The rationale for the exclusion of these documents, on the basis of ministerial responsibility, has been explored in a comprehensive study of freedom of information legislation undertaken in Queensland by an independent review panel last year, and I referred to that review panel, the Solomon review, in my earlier comments in this debate. That study has been well received by jurisdictions throughout Australia. The government in the ACT has adopted the recommendation that, to preserve and promote individual ministerial responsibility, question time briefs, incoming government briefs, annual estimates briefs and the cabinet notebook, which we have just discussed, should be exempt from disclosure under the freedom of information legislation.

I would challenge the view that the current exemptions are sufficient to clearly single out the information in these documents as falling under an existing exemption in the act. Some information contained in these documents will but other information will not. Principally, exemptions rely on the executive document and working document exemptions.

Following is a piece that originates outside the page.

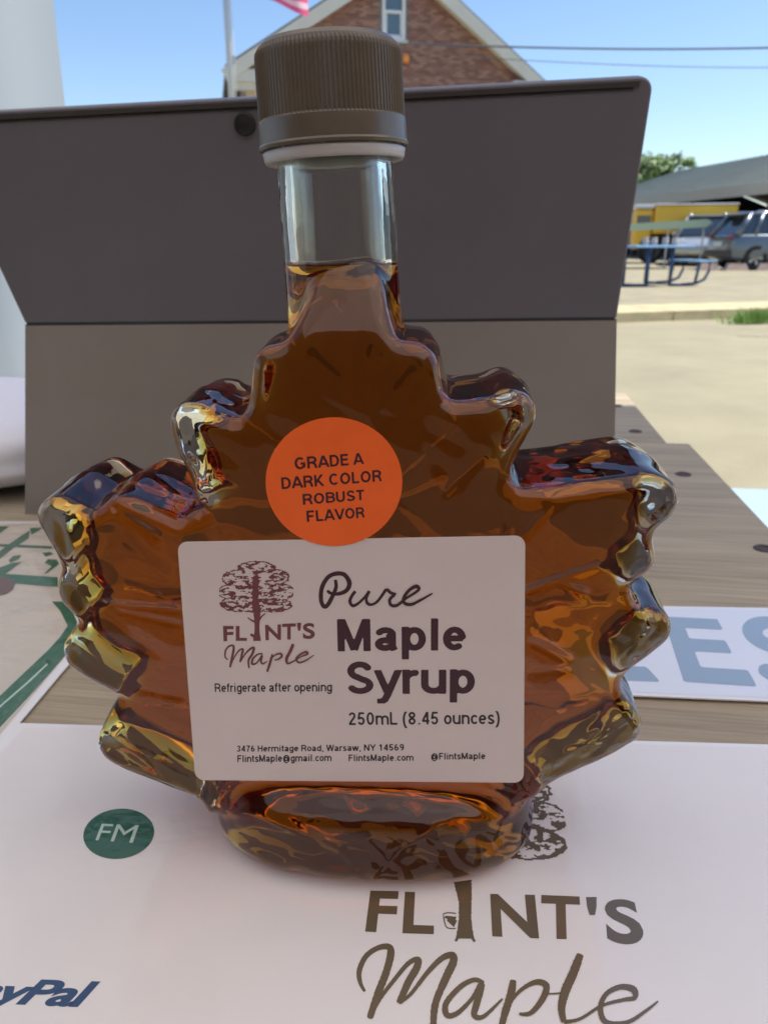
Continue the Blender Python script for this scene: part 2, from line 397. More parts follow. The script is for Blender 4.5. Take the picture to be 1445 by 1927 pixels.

Factual information is not covered by an exemption and, although there is no disagreement that factual information should be released, it is often inextricable from the advice and analysis provided and would inadvertently disclose the deliberations being undertaken. Factual information will undoubtedly also be available through other source documents and therefore will be accessible under FOI requests, which do not specifically target such items as an incoming government brief. Jurisdictions which comply with this system include in their FOI regimes exemptions and exclusions to protect these essential documents which are mechanisms to ensure and reinforce the personal individual responsibility of ministers and their ability to govern.

The proposed new section 11(1A), this amendment, properly intends to ensure frank advice between government and public service advisers. So this is an important change. The principle is the same as the one I have advocated in relation to the cabinet notebook but I extend it to make the point that ministers must be able to properly account to parliaments for decisions and actions of their portfolios and to do so they need to be properly informed on it.

I would draw to the attention of members, in particular, issues on incoming government briefs. Incoming government briefs are comprehensive documents, particularly when there has been a change of political party in government; less so, but still important, when there are changes of minister within the same political party that is in government. But on a change of government, particularly between political parties, it is often the first comprehensive opportunity available to public servants to brief their incoming minister on all the issues at play in their new portfolio responsibilities. It is a particularly important opportunity where the public service believes it needs to outline to the incoming minister issues of concern or problems that perhaps were familiar to the previous minister in government but had not been acted on or had been addressed in a particular way where the public service believe that other options should be considered.